Quant à Élisabeth Lévy, critique incorruptible du « politiquement correct », elle s’en prend aux raisonnements « démagogiques » consistant à réclamer une taxation du capital pour financer les retraites. Il faut en effet arrêter « de faire croire aux gens qu’en faisant payer les riches on va sortir le pays de tous ses problèmes. […] Arrêtons de dire [mais qui dit cela, dans les grands médias ou ailleurs ?] que les problèmes de la France c’est parce qu’il y a des gens riches. Vraiment arrêtons ! C’est irresponsable ) ».
On pourrait, sans plaisir et sans fin, multiplier ce genre d’exemples. Quand les propos ne sont pas d’une banalité affligeante, sous couvert d’audace, ils s’appliquent à répéter les présentations et arguments biaisés, voire les contre-vérités qui, inlassablement répétés depuis des mois par les médias dominants (pour ne pas dire depuis des années), ont fini par acquérir un statut d’évidences. Qui pourrait nier le rôle néfaste de celles-ci surtout quand on présente leur ressassement ad nauseam sous le nom ronflant de « débat » ?
Un Collectif d’Acrimed
Notes
[1] Dans des termes qu’il faut lire pour saisir tout le sel de la réaction de Schönberg : « Non, non. À une époque quand les retraites ont été crées en 1946, puisqu’avant 1946 tous les salariés n’avaient pas le droit à une retraite, l’âge moyen d’espérance de vie était de 63 et 69 ans pour les femmes et 63 ans pour les hommes et la retraite à 65 ans. Donc personne ne se posait la question de savoir si c’était juste de partir à 65 ans quand on avait une espérance de vie de 63 ans. Aujourd’hui, il y a un retour des choses, les choses évoluent, les gens vivent mieux dans la société, vivent plus longtemps. Peut-être il faut se poser une question : est-ce qu’il n’est pas bien d’avoir des personnes peut-être plus jeunes mais qui peuvent être utilisées autrement, qui peuvent servir la société autrement et qui peuvent aussi profiter de la vie autrement que dans un cadre de travail ».
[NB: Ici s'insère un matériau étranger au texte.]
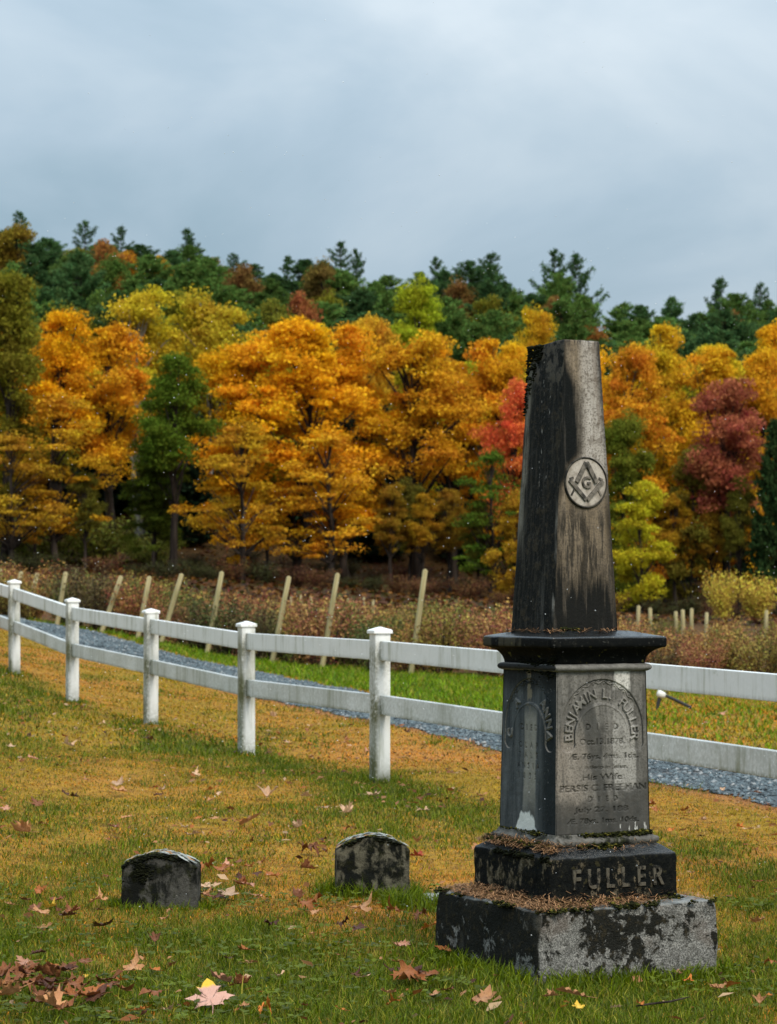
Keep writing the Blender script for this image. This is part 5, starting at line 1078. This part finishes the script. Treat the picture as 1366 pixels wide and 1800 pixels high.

[3] « Pourquoi ? Parce que je pense qu’on est en train de se planter totalement sur la conception qu’on a du travail, et que finalement ceux qui sont contre la réforme des retraites et ceux qui sont pour ont la même conception ; à savoir une conception fondée sur soit une pénibilité due au fait que le travail est une tripalium, c’est-à-dire une torture, soit le fait que c’est une performance, donc un apport de technologies nouvelles, donc que seuls les jeunes pourraient mettre en œuvre ces technologies ; or le travail c’est aussi une œuvre, c’est-à-dire quelque chose où l’on fait aussi valoir l’expérience. Plus on avance dans la vie professionnelle et plus on accumule une connaissance, mais ça nécessite qu’on reconnaisse les savoirs professionnels, ce qu’on ne sait pas faire ».